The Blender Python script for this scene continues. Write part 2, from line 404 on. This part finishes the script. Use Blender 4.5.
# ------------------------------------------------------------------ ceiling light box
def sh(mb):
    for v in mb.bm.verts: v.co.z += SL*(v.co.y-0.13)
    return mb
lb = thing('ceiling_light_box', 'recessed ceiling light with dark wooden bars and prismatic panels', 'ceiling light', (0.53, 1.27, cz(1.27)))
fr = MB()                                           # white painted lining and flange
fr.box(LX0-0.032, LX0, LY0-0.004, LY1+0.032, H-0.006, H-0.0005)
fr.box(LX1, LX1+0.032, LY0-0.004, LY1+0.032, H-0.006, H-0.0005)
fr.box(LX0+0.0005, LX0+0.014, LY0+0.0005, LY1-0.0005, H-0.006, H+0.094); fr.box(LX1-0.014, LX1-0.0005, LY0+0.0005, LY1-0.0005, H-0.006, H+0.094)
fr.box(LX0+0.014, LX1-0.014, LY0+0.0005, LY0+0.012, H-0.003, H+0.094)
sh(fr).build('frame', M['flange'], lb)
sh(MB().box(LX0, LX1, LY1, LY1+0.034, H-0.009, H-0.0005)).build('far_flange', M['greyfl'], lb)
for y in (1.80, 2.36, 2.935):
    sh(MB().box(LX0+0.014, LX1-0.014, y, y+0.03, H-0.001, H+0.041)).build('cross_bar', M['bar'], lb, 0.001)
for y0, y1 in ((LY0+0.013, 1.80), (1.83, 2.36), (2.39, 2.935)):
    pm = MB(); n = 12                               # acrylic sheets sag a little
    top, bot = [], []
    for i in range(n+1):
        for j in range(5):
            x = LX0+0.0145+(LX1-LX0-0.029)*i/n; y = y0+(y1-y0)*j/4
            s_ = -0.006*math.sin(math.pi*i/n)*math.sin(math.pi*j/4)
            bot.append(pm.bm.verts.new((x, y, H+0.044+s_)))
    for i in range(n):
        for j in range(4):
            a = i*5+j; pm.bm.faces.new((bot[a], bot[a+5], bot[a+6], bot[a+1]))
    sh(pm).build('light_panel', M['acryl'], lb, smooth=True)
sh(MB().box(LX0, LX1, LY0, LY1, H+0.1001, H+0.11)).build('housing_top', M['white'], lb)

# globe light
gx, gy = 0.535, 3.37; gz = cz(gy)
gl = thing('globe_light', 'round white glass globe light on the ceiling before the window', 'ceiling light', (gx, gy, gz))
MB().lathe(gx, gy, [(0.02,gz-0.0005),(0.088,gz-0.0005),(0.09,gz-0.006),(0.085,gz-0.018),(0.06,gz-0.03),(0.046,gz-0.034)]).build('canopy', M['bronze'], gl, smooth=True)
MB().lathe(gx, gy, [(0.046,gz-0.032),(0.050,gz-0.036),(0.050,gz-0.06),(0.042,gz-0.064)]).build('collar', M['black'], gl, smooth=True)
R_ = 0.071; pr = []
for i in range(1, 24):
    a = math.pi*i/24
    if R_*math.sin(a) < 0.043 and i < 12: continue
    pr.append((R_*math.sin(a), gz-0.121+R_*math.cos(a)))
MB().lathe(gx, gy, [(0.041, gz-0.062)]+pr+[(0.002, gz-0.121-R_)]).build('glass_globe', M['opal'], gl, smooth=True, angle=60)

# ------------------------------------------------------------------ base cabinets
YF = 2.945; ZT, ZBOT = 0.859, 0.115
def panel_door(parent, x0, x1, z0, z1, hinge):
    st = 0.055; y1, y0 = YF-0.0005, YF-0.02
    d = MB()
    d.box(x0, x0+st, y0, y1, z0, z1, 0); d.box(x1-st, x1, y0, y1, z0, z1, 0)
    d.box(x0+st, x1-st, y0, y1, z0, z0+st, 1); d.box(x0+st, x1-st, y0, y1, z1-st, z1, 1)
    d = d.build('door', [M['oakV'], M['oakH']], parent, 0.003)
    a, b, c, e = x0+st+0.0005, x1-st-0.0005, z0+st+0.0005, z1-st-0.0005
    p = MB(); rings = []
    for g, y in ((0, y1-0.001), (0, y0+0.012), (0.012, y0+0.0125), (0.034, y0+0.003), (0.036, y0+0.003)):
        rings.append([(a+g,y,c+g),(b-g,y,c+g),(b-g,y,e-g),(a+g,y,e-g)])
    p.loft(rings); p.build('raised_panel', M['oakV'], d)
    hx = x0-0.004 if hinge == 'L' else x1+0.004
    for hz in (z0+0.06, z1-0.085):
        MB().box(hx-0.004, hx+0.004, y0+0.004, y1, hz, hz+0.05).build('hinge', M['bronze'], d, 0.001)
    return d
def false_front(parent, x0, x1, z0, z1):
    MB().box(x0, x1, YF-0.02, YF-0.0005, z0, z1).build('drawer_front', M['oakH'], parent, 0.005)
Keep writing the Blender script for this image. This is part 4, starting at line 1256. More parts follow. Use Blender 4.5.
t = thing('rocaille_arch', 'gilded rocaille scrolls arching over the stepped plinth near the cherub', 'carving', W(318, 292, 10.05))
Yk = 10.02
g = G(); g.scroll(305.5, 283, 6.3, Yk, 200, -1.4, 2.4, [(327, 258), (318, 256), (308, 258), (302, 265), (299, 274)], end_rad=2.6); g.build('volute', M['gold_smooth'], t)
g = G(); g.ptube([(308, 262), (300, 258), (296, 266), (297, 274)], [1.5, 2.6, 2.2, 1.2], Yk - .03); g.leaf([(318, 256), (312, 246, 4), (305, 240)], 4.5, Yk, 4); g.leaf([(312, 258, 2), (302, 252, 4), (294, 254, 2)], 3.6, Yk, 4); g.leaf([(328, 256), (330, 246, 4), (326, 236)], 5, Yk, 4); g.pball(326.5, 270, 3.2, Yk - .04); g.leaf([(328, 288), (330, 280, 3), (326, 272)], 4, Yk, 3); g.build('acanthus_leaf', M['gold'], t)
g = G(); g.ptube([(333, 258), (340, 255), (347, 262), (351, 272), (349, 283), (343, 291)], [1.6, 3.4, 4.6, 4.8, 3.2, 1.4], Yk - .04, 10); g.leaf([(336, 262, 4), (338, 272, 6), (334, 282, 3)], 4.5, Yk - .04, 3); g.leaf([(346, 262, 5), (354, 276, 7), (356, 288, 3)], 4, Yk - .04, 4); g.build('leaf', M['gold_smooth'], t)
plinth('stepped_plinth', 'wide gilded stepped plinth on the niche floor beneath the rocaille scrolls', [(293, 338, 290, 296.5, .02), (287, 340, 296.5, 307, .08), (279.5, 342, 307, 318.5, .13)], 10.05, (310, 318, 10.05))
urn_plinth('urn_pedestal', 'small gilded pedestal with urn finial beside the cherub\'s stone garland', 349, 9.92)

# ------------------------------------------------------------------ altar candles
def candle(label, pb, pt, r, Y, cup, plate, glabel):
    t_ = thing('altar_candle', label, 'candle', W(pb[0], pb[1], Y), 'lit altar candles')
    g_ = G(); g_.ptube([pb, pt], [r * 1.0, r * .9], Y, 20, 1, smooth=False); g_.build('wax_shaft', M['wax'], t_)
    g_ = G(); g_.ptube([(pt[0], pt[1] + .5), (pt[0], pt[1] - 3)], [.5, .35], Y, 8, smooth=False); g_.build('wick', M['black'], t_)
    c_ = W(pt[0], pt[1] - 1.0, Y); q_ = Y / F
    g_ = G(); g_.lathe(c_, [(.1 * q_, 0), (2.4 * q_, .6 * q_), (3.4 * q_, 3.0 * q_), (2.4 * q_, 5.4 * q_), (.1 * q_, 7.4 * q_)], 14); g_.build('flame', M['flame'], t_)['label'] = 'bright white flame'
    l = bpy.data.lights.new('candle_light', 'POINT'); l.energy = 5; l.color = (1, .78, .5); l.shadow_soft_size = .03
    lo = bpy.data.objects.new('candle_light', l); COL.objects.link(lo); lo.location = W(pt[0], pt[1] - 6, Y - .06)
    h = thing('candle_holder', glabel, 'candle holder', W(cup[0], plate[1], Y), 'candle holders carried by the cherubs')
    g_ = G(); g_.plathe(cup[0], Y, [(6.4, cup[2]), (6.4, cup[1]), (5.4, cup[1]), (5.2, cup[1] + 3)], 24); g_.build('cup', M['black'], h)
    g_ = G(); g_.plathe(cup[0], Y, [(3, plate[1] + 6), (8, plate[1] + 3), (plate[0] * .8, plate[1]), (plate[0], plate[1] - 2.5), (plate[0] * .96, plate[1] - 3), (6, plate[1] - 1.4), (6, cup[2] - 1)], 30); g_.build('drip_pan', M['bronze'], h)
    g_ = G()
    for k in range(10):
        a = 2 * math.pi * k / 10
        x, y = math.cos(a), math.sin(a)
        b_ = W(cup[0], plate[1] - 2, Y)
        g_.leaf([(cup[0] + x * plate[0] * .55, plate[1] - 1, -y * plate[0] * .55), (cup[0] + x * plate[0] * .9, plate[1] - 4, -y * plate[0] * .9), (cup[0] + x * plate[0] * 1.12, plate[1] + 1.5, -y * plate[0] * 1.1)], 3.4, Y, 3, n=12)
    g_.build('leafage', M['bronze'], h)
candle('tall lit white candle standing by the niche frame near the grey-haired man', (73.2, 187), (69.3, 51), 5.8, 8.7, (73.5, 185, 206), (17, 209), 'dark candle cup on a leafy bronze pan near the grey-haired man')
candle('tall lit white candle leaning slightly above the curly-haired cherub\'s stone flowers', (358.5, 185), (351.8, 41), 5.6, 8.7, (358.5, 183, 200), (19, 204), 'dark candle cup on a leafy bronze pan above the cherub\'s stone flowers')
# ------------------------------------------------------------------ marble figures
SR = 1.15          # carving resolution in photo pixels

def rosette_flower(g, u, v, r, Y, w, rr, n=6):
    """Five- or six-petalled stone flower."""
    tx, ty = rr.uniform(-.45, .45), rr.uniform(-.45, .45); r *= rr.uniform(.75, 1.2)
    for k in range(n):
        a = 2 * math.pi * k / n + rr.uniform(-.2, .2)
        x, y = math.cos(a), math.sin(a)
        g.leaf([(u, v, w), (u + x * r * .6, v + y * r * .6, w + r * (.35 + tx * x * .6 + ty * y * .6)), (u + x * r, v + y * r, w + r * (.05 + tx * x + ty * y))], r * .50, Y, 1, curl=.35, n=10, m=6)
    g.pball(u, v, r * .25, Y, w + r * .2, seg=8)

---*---

**What the task asks:**
Check the data for the word "Blender" and pull out the lines that have it.

**Exercise output:**
The Blender Python script for this scene continues. Write part 2, from line 404 on. This part finishes the script. Use Blender 4.5.
Keep writing the Blender script for this image. This is part 4, starting at line 1256. More parts follow. Use Blender 4.5.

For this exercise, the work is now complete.